Lembrando ainda Sócrates, pode-se ver em sua prática maiêutica uma relação intrínseca entre o ato de filosofar e o ato de educar, quase uma identificação entre ambos. Como filósofo, não tinha verdades prontas e sistemas acabados e, como educador, não pretendia transmitir conhecimentos, como faziam os aristocratas do saber. Nem tampouco pretendia vender o saber, como faziam os sofistas, ensinando a arte do falar. A tarefa que se impõe é questionar, interrogar, dialogar com seus interlocutores a fim de que possam parir a verdade que está dentro deles. Assim, filosofia e educação se encontram, porque em última análise, a verdade filosófica só pode ser atingida por um ato pedagógico e a educação deve ser a busca da verdade. Então, embora fosse Platão elitista em relação à filosofia, a atitude de Sócrates é democrática (tanto que extrai a verdade de um escravo como Menon) e nos põe no caminho de começar a fazer isso o mais cedo possível.

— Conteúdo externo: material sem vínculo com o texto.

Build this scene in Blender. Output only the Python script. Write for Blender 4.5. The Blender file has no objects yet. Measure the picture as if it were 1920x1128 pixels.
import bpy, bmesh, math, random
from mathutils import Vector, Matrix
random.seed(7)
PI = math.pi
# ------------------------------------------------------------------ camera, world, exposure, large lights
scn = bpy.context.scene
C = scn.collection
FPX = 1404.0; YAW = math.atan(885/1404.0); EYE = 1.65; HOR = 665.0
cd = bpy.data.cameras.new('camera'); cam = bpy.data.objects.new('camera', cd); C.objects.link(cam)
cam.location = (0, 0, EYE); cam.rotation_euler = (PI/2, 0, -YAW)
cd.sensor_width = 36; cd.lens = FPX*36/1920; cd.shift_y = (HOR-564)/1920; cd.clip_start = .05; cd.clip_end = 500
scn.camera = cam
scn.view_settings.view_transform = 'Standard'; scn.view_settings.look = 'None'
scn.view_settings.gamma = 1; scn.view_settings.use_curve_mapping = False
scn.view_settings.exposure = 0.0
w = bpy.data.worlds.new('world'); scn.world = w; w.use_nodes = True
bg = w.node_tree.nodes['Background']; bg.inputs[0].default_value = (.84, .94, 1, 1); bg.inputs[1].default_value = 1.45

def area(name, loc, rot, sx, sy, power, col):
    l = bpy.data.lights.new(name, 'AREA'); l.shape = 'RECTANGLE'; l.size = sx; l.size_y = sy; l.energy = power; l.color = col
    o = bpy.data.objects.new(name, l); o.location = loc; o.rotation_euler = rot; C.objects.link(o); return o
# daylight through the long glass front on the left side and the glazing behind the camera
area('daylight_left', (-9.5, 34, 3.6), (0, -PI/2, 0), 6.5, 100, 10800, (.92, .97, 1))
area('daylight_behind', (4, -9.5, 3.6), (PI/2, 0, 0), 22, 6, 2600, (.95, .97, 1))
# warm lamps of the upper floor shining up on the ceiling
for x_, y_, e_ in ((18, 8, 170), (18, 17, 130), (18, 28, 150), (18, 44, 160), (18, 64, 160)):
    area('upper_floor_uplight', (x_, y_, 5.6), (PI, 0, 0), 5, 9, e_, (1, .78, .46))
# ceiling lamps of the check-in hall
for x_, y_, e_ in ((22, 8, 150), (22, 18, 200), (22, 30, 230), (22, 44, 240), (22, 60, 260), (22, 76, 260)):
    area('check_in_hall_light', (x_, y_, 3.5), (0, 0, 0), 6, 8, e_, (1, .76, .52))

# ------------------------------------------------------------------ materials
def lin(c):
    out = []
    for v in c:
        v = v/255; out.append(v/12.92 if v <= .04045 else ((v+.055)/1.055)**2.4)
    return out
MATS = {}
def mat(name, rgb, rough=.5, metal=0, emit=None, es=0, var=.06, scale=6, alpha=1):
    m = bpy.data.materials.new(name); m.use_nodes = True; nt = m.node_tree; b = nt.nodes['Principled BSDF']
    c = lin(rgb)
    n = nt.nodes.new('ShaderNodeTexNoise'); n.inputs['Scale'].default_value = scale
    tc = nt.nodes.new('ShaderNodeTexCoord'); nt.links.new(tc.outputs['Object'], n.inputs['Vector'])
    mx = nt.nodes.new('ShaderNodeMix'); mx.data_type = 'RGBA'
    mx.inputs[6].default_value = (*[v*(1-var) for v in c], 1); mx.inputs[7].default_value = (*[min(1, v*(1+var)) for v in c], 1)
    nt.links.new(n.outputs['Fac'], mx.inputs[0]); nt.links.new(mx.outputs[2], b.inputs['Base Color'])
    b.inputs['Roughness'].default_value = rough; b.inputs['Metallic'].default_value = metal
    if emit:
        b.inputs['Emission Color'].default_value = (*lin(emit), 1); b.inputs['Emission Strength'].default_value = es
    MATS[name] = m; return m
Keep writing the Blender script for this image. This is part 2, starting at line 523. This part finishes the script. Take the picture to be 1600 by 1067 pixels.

Assim, se a filosofia nasce da admiração e do reconhecimento do não saber e se o filosofar não é, como queriam os sofistas, adquirir um saber, ou uma atitude acadêmica e profissional de poucos cultos, mas sim um questionamento sobre a vida, um apelo à consciência do ser e um parto da alma, com a ajuda dos mestres, a criança é sim capaz de filosofar e ser interlocutora da filosofia. É nesse sentido que se pode dizer que as crianças estão mais perto da filosofia, do que boa parte dos adultos.

REFERENCIAS

SANTO AGOSTINHO. Diálogo sobre a Felicidade. Lisboa, Edições 70, 1988.

SARTRE, Jean-Paul. Les Mots. Paris, Gallimard, 1972.

SCHELER, Max. Visão filosófica do mundo. São Paulo, Editora Perspectiva, 1986.

SHARP, Ann. Introdução. (In: KOHAN, Walter O. & WUENSCH, ANA M.(Org.) Filosofia para crianças. Vol. I. Petrópoles, Vozes, 1998.)